--- DATA EXCERPT ---

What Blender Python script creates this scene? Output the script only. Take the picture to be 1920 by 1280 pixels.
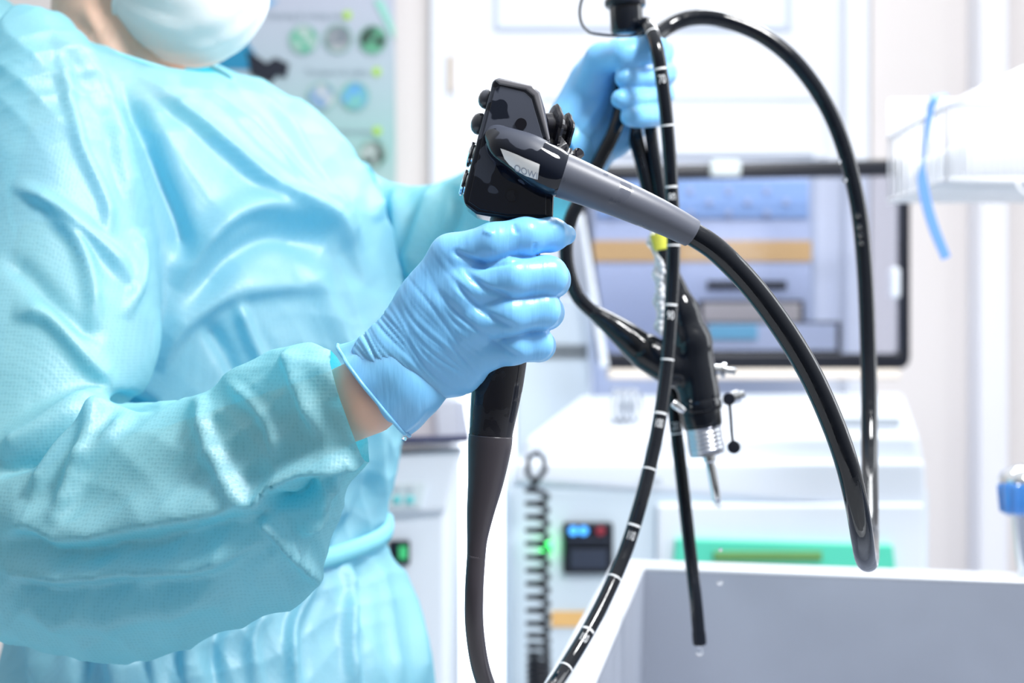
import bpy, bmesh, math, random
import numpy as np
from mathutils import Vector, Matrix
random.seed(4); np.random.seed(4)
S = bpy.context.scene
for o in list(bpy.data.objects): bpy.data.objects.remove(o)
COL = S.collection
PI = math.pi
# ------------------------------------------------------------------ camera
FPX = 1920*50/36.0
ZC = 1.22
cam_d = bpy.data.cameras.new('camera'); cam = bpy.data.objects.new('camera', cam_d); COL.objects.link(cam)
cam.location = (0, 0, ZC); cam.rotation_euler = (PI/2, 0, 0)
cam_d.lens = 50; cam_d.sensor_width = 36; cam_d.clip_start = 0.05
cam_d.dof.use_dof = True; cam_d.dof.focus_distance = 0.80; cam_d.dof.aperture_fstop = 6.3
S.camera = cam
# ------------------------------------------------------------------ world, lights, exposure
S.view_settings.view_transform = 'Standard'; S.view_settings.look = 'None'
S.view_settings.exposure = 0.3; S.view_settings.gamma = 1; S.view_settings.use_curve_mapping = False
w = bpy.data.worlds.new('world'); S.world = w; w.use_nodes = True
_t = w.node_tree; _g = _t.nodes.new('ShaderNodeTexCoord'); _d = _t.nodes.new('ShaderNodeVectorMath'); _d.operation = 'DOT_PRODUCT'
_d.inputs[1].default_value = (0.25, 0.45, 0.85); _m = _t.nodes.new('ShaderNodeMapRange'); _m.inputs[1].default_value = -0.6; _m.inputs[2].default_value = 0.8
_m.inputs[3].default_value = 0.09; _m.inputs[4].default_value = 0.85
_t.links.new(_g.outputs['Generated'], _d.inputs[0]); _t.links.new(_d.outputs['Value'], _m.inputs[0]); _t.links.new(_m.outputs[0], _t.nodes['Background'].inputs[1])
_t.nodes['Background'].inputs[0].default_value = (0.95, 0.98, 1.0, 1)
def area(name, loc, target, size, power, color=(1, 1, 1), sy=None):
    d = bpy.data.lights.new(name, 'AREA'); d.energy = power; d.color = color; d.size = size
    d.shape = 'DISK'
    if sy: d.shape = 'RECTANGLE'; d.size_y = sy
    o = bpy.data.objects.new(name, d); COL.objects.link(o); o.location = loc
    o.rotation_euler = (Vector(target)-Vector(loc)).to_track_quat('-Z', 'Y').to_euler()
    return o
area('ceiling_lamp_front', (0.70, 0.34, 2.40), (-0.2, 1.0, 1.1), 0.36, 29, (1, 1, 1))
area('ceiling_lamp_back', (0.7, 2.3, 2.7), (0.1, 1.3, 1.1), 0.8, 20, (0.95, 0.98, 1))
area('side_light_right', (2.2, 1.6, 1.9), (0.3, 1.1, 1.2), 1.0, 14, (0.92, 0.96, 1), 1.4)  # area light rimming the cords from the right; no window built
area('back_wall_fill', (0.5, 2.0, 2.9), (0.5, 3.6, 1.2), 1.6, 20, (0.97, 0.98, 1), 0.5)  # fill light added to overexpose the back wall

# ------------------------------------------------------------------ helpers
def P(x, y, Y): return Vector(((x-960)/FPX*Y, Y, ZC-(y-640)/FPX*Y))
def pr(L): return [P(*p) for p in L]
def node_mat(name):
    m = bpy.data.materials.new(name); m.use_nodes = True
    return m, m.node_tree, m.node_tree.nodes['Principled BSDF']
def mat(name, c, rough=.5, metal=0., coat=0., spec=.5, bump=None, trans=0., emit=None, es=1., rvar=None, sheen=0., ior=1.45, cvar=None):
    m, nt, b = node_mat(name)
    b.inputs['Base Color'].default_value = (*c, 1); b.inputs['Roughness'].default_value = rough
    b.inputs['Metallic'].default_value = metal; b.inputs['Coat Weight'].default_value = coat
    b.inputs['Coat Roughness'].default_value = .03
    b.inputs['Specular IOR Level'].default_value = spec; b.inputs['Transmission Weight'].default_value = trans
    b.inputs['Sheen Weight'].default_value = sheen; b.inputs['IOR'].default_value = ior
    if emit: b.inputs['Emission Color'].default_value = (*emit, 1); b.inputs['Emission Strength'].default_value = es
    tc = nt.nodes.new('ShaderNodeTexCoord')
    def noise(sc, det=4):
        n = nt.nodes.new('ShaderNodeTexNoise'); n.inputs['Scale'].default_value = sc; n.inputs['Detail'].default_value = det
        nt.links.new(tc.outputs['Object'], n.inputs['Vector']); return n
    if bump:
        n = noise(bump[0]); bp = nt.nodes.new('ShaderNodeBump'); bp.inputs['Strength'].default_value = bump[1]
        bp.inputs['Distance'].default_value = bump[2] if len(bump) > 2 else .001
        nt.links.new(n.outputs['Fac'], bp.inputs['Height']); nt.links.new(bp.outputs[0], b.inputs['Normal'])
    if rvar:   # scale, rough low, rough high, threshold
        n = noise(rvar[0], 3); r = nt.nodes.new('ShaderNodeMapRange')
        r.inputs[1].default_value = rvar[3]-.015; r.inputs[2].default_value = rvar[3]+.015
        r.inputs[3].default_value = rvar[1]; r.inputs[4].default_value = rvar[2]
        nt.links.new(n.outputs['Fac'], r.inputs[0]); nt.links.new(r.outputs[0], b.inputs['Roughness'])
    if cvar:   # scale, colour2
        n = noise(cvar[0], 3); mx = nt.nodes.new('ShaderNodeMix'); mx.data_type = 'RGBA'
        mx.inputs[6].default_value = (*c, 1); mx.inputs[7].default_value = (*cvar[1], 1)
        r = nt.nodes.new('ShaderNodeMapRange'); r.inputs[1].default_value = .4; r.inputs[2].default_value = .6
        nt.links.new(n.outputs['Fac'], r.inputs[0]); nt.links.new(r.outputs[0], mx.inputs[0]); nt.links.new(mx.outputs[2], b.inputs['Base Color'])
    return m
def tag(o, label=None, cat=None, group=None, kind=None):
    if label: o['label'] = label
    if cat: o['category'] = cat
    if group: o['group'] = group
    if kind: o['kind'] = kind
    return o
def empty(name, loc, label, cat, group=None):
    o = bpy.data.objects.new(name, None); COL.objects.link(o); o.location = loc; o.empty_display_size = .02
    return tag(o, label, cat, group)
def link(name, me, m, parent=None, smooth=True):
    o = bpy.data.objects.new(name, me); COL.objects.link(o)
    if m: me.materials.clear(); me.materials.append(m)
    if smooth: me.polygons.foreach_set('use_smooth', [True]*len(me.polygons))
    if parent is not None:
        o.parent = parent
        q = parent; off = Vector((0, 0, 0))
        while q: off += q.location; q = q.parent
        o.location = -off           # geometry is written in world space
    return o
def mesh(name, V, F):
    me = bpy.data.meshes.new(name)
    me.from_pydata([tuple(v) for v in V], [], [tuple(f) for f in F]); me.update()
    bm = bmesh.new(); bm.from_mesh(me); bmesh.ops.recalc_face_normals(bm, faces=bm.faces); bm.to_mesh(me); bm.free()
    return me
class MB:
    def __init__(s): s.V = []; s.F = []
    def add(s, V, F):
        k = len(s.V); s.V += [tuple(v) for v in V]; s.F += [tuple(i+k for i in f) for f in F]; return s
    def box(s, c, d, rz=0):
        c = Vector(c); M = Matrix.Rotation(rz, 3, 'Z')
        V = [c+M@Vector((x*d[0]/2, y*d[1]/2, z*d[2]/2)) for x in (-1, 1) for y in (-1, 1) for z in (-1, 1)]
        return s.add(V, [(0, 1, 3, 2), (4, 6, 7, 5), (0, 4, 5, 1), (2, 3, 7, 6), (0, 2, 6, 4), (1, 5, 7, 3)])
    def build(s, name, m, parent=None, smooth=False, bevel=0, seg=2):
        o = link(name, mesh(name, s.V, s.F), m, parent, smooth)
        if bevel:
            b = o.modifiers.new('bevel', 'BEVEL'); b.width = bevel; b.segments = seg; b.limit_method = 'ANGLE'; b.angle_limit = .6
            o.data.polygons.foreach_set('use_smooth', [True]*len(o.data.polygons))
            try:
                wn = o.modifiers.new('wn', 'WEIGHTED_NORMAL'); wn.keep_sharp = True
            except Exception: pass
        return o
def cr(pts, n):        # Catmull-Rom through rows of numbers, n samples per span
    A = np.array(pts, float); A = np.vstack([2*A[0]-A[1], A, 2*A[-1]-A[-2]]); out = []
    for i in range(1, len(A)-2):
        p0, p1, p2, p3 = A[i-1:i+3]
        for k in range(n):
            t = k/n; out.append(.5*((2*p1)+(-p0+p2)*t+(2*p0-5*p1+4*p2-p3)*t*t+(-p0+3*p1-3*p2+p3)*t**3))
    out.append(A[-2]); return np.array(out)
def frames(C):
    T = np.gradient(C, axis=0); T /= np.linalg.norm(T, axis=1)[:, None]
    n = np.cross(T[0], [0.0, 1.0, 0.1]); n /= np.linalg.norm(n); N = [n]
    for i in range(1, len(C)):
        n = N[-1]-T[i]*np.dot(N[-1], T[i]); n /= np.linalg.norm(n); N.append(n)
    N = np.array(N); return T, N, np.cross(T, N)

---

GIVEN PROBLEM: Each line of the material that holds the string "scene" counts once; give the total alone.

EXPECTED OUTPUT: 2